§ **Dataset section**:
==============================

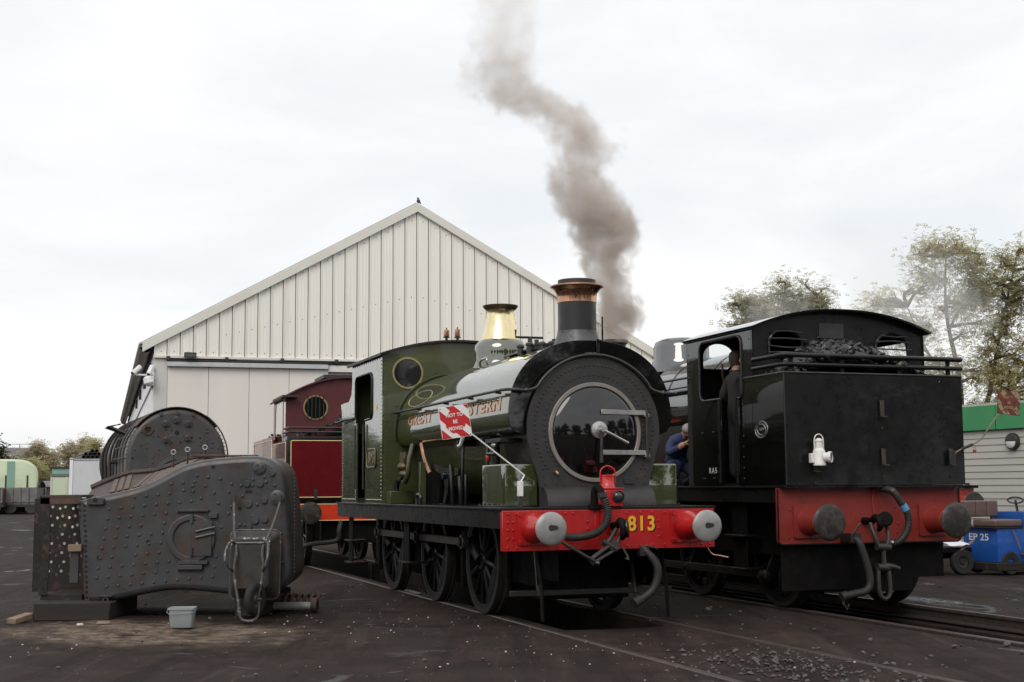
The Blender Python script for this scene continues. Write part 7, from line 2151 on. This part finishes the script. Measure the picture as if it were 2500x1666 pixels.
# ------------------------------------------------------------------ smoke from the black engine's chimney
def plume(name, label, stops, y0, dens, col, nscale, zoff, yamp=1.0, absorb=0.0, edge=1.0):
    """stops = [(z, x, radius, strength)]; a real volume: density falls off from a wandering axis and is broken up by noise"""
    z0, z1 = stops[0][0], stops[-1][0]
    xs = [s[1] for s in stops]
    xa, xb = min(xs) - .1, max(xs) + .1
    rm = max(s[2] for s in stops)
    m = bpy.data.materials.new(name)
    m.use_nodes = True
    t = m.node_tree
    L = t.links.new
    for n in list(t.nodes): t.nodes.remove(n)
    def N(ty, **k):
        n = t.nodes.new(ty)
        for a, v in k.items(): setattr(n, a, v)
        return n
    def M_(op, a, b=None):
        n = N('ShaderNodeMath', operation=op)
        for i, v in enumerate((a, b)):
            if v is None: continue
            if isinstance(v, (int, float)): n.inputs[i].default_value = v
            else: L(v, n.inputs[i])
        return n.outputs[0]
    o = N('ShaderNodeOutputMaterial')
    pv = N('ShaderNodeVolumePrincipled')
    pv.inputs['Color'].default_value = (*col, 1)
    pv.inputs['Anisotropy'].default_value = 0.1
    pv.inputs['Absorption Color'].default_value = (0, 0, 0, 1)
    L(pv.outputs[0], o.inputs['Volume'])
    tc_ = N('ShaderNodeTexCoord')
    nz = N('ShaderNodeTexNoise'); nz.inputs['Scale'].default_value = nscale * .8; nz.inputs['Detail'].default_value = 3
    L(tc_.outputs['Object'], nz.inputs['Vector'])
    vs = N('ShaderNodeVectorMath', operation='SUBTRACT'); vs.inputs[1].default_value = (.5, .5, .5)
    L(nz.outputs['Color'], vs.inputs[0])
    vsc = N('ShaderNodeVectorMath', operation='SCALE'); vsc.inputs['Scale'].default_value = .95
    L(vs.outputs[0], vsc.inputs[0])
    va = N('ShaderNodeVectorMath', operation='ADD')
    L(tc_.outputs['Object'], va.inputs[0]); L(vsc.outputs[0], va.inputs[1])
    sx = N('ShaderNodeSeparateXYZ'); L(va.outputs[0], sx.inputs[0])
    f = M_('DIVIDE', M_('SUBTRACT', sx.outputs['Z'], z0), z1 - z0)
    cr_ = N('ShaderNodeValToRGB')
    cr_.color_ramp.interpolation = 'B_SPLINE'
    el = cr_.color_ramp.elements
    while len(el) > 1: el.remove(el[0])
    for k, (z, x, r, d) in enumerate(stops):
        e = el[0] if k == 0 else el.new((z - z0) / (z1 - z0))
        e.position = (z - z0) / (z1 - z0)
        e.color = ((x - xa) / (xb - xa), r / rm, d, 1)
    L(f, cr_.inputs['Fac'])
    sc_ = N('ShaderNodeSeparateColor'); L(cr_.outputs[0], sc_.inputs[0])
    ax_ = M_('ADD', M_('MULTIPLY', sc_.outputs['Red'], xb - xa), xa)
    dx_ = M_('SUBTRACT', sx.outputs['X'], ax_)
    dy_ = M_('MULTIPLY', M_('SUBTRACT', sx.outputs['Y'], y0), yamp)
    rr = M_('SQRT', M_('ADD', M_('MULTIPLY', dx_, dx_), M_('MULTIPLY', dy_, dy_)))
    q = M_('DIVIDE', rr, M_('MULTIPLY', sc_.outputs['Green'], rm))
    n2_ = N('ShaderNodeTexNoise'); n2_.inputs['Scale'].default_value = nscale * 2.7; n2_.inputs['Detail'].default_value = 8; n2_.inputs['Roughness'].default_value = .58; n2_.inputs['Distortion'].default_value = .4
    L(tc_.outputs['Object'], n2_.inputs['Vector'])
    q2 = M_('ADD', q, M_('MULTIPLY', M_('SUBTRACT', n2_.outputs['Fac'], .5), 2.0))
    mr = N('ShaderNodeMapRange', interpolation_type='SMOOTHSTEP')
    mr.inputs['From Min'].default_value = 1.05
    mr.inputs['From Max'].default_value = .62
    L(q2, mr.inputs['Value'])
    cut = N('ShaderNodeMapRange', interpolation_type='SMOOTHSTEP')
    cut.inputs['From Min'].default_value = 1.5
    cut.inputs['From Max'].default_value = 1.15
    L(q, cut.inputs['Value'])
    n3_ = N('ShaderNodeTexNoise'); n3_.inputs['Scale'].default_value = nscale * 1.7; n3_.inputs['Detail'].default_value = 5
    L(va.outputs[0], n3_.inputs['Vector'])
    m3 = N('ShaderNodeMapRange', interpolation_type='SMOOTHSTEP')
    m3.inputs['From Min'].default_value = .34; m3.inputs['From Max'].default_value = .66; m3.inputs['To Min'].default_value = .35; m3.inputs['To Max'].default_value = 1.5
    L(n3_.outputs['Fac'], m3.inputs['Value'])
    d_ = M_('MULTIPLY', m3.outputs[0], M_('MULTIPLY', M_('MULTIPLY', M_('POWER', mr.outputs[0], edge), cut.outputs[0]), M_('MULTIPLY', sc_.outputs['Blue'], dens)))
    L(d_, pv.inputs['Density'])
    m.cycles.volume_step_rate = 0.35
    # hull: horizontal rings round the axis
    rows = []
    K = 40
    for k in range(K + 1):
        z = z0 + (z1 - z0) * k / K
        for i in range(len(stops) - 1):
            if stops[i][0] <= z <= stops[i + 1][0] + 1e-6: break
        u = (z - stops[i][0]) / (stops[i + 1][0] - stops[i][0])
        x = stops[i][1] + (stops[i + 1][1] - stops[i][1]) * u
        r = (stops[i][2] + (stops[i + 1][2] - stops[i][2]) * u) * 1.5 + .06
        rows.append([Vector((x + r * math.cos(2 * PI * a / 18), y0 + r * math.sin(2 * PI * a / 18), z)) for a in range(18)])
    mb = MB().surf(rows, closed=True)
    mb.add(rows[0], [tuple(range(18))]).add(rows[-1], [tuple(range(18))])
    me = mb.mesh(name)
    me.materials.append(m)
    ob = link(name, me)
    tag(ob, label, 'smoke', kind='stuff')
    return ob
plume('smoke_plume', 'brown-grey smoke drifting up from the black engine chimney behind the green one',
      [(3.93, 1.78, .32, 1.0), (4.25, 1.86, .42, 1.0), (4.65, 1.84, .42, 1.0), (5.02, 1.76, .36, .85), (5.35, 1.70, .48, .75), (5.80, 1.72, .62, .75), (6.25, 1.42, .60, .5), (6.75, 1.02, .56, .46), (7.20, 1.30, .54, .38), (7.62, 1.36, .60, .32),
       (7.95, .85, .78, .25), (8.30, -.02, .90, .23), (8.70, -.16, .78, .17), (9.2, -.02, .64, .11), (9.7, -.06, .62, .065), (10.2, -.20, .72, .055), (11.2, -.5, .95, .04), (12.5, -1.0, 1.2, .0)],
      23.47, 5.4, (.77, .685, .615), 1.0, 0)
plume('steam_wisp', 'faint white steam drifting in front of the tall right-hand tree', [(3.6, 9.8, .8, .5), (4.6, 9.7, 1.6, .9), (5.6, 9.5, 2.1, 1.0), (6.6, 9.2, 1.9, .7), (7.8, 8.8, 1.4, .0)], 32.0, .18, (1, 1, 1), .5, 0)
plume('steam_wisp', 'thin white steam veil in front of the smaller tree above the black cab', [(5.0, 8.0, .5, .5), (5.6, 7.9, 1.1, 1.0), (6.3, 7.6, 1.3, .8), (7.2, 7.2, 1.0, .0)], 38.0, .20, (1, 1, 1), .5, 0)

# ------------------------------------------------------------------ keep every tree at thing > part > sub-part
def _root_depth(o):
    d = 0
    while o.parent is not None:
        o = o.parent
        d += 1
    return o, d
_again = True
while _again:
    _again = False
    for _o in list(SC.objects):
        _rt_, _d_ = _root_depth(_o)
        if _d_ >= 3:
            _o.parent.parent = _rt_
            _again = True
            break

==============================

§ **Aim**:
Copy down every line of the material above that includes the string "part".

§ **Task output**:
The Blender Python script for this scene continues. Write part 7, from line 2151 on. This part finishes the script. Measure the picture as if it were 2500x1666 pixels.
# ------------------------------------------------------------------ keep every tree at thing > part > sub-part